Consumers expect cross-channel shopping to be flawless, explained Branden Jenkins, General Manager, Retail/eTail for NetSuite. “Things like buying online and picking up at the store must be seamless.”

Retailers must take into account the consumer’s total relationship across all channels to build loyalty, Jenkins said. “Nothing is worse than a consumer making a purchase in-store at full retail and then getting a promotion emailed to them days later for the same product at a discount.”

Jenkins referred to the “hairball” of systems — POS, financial, warehouse management, CRM and business intelligence, among others — that make it hard to react and adapt to omnichannel selling.”

Click here to view the complete on-demand webinar, titled: Meeting The Needs Of The Cross-Channel Shopper.
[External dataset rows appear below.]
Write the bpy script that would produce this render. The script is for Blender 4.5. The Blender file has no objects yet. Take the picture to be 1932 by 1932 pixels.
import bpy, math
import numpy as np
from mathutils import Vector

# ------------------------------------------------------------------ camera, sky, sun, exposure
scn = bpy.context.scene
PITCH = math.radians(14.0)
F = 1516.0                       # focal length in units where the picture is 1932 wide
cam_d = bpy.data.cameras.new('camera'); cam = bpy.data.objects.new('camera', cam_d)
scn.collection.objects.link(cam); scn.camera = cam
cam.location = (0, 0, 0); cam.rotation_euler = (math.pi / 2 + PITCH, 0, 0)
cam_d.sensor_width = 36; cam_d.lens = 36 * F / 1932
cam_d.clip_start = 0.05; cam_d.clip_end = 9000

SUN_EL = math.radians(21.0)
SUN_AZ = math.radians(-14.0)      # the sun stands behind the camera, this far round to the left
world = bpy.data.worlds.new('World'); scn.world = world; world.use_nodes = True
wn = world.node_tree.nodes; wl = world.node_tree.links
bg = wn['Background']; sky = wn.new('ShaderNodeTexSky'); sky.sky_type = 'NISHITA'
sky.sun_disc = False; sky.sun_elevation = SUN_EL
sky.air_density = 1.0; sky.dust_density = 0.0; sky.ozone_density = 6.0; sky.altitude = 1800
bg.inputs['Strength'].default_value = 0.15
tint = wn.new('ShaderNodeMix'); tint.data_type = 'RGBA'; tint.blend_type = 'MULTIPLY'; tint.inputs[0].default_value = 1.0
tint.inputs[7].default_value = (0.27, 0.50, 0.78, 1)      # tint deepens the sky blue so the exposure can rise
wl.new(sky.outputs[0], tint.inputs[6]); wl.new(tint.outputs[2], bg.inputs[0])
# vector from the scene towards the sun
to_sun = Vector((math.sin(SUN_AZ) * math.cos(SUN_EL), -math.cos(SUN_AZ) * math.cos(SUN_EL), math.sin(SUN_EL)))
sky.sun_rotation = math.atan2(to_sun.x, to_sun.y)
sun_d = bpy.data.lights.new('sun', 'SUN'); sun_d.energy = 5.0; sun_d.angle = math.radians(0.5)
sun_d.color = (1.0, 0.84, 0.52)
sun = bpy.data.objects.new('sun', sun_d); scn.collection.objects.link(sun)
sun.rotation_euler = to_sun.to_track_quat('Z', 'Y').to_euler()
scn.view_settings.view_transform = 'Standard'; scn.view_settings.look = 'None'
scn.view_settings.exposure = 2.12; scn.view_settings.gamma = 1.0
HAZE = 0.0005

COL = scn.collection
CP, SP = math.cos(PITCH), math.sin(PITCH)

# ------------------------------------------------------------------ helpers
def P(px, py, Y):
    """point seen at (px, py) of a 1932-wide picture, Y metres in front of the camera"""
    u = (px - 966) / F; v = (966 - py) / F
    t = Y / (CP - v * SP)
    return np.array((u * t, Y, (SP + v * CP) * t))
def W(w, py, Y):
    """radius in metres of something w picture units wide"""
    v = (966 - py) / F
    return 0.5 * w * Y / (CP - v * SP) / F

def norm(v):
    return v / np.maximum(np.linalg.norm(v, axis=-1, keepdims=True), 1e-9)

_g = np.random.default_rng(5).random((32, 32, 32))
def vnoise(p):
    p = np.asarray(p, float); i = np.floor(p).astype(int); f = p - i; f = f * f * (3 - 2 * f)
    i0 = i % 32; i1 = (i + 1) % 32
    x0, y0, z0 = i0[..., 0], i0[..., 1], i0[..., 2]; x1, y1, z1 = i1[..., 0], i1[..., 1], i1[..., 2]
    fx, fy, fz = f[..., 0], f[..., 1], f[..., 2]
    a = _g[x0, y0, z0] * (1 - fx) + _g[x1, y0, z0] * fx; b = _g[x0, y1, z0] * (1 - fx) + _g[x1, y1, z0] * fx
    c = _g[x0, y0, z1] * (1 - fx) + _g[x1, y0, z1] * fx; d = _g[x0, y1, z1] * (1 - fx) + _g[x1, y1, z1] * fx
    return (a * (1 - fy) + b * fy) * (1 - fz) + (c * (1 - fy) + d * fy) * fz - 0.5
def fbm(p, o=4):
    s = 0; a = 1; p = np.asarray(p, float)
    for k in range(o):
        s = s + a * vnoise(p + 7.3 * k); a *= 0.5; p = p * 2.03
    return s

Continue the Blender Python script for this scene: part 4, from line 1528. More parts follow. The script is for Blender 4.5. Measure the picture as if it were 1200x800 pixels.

Embracing “Showrooming” Through Interactive Retail

It is no secret that consumers are utilizing their mobile devices while shopping in brick-and-mortar stores, and they continue to finalize purchases there. The store will remain the channel with the largest proportion of sales revenue, according to James Dion, Founder and President of Dionco, Inc.

Dion discussed the inception of showrooming and its impact on physical stores. “Retailers shouldn’t always assume consumers are utilizing their mobile phones to shop online, said Dion. “Most consumers are actually searching for more information on the product.”

Most consumers (57%) already research products on a PC before buying in-store, according to a recent eMarketer study.

Allan Pulga, Manager of Communications for iQmetrix, highlighted four ways retailers can minimize showrooming:

  • Embracing omnichannel;
  • Bringing the best of the online shopping experience to the store;
  • Implementing innovative in-store technologies; and
  • Empowering sales associates.

“Similar to showrooming, omnichannel has become a buzzword in the retail industry,” Pulga said. “When you think of it as an omnichannel shopping experience, it’s bringing the best of all channels, such as online and mobile, into one experience. Retailers need to bring in elements such as innovative in-store technologies to help empower both the staff and the consumer.”